One person’s legacy

Created more than 100 years ago, Butchart Gardens on Vancouver Island is appreciated today for its tranquillity and beauty

looking down at a lush garden with pathways, trees and colourful flowers
Duane and Lynda Pilson began their tour of Butchart Gardens at the Sunken Garden. — Duane Pilson photo

Many of us believe one person can’t make a difference, but Butchart Gardens is a shining example that this isn’t true.

The vision, dedication and hard work of one person, Jennie Butchart, led to the beautification of an ugly, old limestone quarry—leaving a legacy that has been carried on by four generations of her family. This woman's vision has been enjoyed by thousands and thousands of people over the years and continues to provide a rare place of beauty, colour, tranquillity and solitude for visitors to this day.

We've had the opportunity to visit this unique National Historic Site of Canada—formally recognized in 2004—numerous times over the years. We can easily say that this attraction offers something for everybody, regardless of age or botanical interest. We were exposed to ever-changing plants, trees, shrubs and vistas as we walked along the concrete paths that also provide wheelchair access to the many areas of the gardens.

Symmetry and diversity

Our tour started with the Sunken Garden, which we first saw from a lookout that gave us a panoramic view. After taking in the beauty and symmetry of the garden, we descended to begin our walking tour of this unique, historical, botanical attraction.

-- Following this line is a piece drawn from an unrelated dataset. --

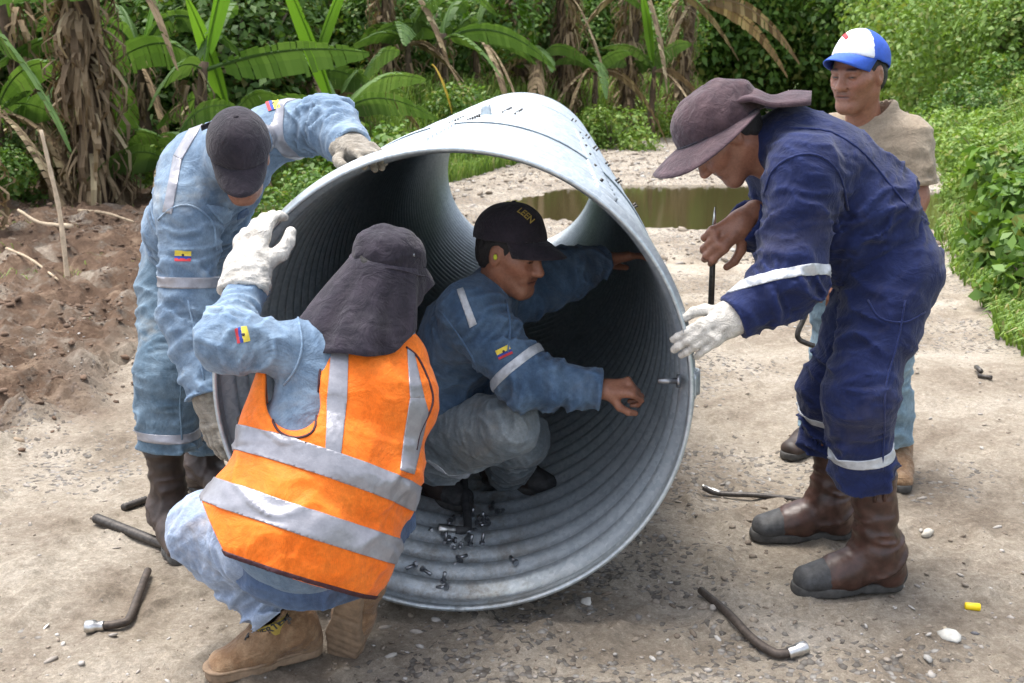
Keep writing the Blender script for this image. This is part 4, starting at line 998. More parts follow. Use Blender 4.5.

The path took us through a series of distinct garden areas: Bog, Rose, Mediterranean, Italian and Japanese. Make sure to notice the well-groomed and abundant lawns and the many ponds and waterways spread throughout the grounds. As we progressed through the gardens, we were impressed with the bronze statues as well as the red Torii Gate, which stands at the entrance to the Japanese Garden.

Each of these gardens displayed flowers, shrubs and trees reflecting that garden's unique theme. It would be impossible to pick one of the gardens as our favourite—each had its own charm and appeal. The diversity of the flora—along with the myriad colours and their placement—is something that can only be appreciated first-hand as you experience the full impact on your senses of sight and smell. Time-consuming development, planning and maintenance of each garden has brought about an aura of tranquillity and peace that is refreshing in these days of hurry up and wait.

If you visit Butchart Gardens at night—as we did on a previous trip a number of years ago—you will find it takes on a surreal appearance, being illuminated by an extensive lighting system.

Indulge your inner child 

While visiting Butchart Gardens, take the time to let the child in you surface. You can enjoy a ride on the Rose Carousel, with its beautifully hand-carved animals from around the world—including ones from the ocean. Take an eco-friendly boat tour of Butchart Cove, or enjoy the fireworks show offered every Saturday during the months of July and August. As you stroll through the gardens, rub the well-polished bronze nose of Tacca the Butchart Boar for good luck, as hundreds have done before you.

We are sure that as you leave this beauty behind, you will already be planning your next visit back. It’s easy to see why Butchart Gardens invites you step into its five seasons. Though we have not had the pleasure to experience all the seasons, we hope to remedy this in the future.

Over the years, we have seen many attractions throughout Western Canada and the western United States. For beauty, tranquillity, stimulation and lasting impact, Butchart Gardens rates very high with us. No visit to the Saanich Peninsula on Vancouver Island would be complete without experiencing Butchart Gardens.

It is nice to realize that Jennie Butchart's dream and legacy continues to provide enjoyment more than 100 years since the creation of this special place.